To be done: Select the lines of the records containing the word "Keep" and list them.

(Scripts that build scenes)
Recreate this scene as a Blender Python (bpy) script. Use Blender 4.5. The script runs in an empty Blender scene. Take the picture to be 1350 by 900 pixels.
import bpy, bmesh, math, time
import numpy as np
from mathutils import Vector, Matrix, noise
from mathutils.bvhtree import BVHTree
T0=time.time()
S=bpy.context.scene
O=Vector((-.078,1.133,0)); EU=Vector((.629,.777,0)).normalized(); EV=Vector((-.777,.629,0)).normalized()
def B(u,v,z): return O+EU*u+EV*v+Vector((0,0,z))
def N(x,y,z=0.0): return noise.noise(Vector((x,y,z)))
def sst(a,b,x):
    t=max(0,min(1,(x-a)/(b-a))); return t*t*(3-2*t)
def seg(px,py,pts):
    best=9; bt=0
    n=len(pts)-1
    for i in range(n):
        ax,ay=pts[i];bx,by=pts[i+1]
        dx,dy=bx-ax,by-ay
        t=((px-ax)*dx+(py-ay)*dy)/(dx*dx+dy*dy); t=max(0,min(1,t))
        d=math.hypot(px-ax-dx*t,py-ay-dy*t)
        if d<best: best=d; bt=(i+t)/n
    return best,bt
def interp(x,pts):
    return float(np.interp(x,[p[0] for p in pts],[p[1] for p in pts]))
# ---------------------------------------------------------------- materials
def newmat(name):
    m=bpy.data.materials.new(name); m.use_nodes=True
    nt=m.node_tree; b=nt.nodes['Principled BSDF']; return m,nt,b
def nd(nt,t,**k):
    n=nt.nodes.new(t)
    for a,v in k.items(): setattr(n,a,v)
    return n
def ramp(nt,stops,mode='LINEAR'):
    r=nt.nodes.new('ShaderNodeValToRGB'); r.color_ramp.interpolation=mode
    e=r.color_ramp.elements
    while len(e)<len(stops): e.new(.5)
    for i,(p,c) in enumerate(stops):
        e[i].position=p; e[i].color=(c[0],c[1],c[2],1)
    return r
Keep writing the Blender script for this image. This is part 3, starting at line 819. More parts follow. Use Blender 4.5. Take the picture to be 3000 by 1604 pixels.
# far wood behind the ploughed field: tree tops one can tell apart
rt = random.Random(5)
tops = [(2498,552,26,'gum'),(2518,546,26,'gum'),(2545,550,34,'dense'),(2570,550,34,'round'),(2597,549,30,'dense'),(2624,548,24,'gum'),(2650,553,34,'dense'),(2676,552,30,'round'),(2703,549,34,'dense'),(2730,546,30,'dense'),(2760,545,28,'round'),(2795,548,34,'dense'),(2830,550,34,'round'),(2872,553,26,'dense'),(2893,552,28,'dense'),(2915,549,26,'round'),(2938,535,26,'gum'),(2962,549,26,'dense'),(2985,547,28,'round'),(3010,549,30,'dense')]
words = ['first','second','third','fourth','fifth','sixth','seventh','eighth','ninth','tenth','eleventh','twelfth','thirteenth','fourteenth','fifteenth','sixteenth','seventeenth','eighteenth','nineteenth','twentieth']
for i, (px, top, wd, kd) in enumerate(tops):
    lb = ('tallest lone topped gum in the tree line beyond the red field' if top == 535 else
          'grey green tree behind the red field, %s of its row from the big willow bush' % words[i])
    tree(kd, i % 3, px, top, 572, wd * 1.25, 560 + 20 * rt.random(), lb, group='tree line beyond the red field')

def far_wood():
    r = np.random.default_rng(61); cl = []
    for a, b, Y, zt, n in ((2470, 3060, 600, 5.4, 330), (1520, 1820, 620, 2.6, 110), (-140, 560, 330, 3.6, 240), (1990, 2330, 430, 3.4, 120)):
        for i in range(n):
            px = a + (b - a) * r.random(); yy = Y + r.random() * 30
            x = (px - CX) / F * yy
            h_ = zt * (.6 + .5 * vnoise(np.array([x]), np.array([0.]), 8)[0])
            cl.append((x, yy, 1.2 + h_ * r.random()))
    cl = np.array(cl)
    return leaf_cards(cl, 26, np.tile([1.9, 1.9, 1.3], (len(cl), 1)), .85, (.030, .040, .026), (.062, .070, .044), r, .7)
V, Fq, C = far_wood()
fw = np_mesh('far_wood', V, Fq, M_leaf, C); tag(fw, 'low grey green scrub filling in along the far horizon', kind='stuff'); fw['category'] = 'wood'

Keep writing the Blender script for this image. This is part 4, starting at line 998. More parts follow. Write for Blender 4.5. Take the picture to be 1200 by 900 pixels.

The answer:
Keep writing the Blender script for this image. This is part 3, starting at line 819. More parts follow. Use Blender 4.5. Take the picture to be 3000 by 1604 pixels.
Keep writing the Blender script for this image. This is part 4, starting at line 998. More parts follow. Write for Blender 4.5. Take the picture to be 1200 by 900 pixels.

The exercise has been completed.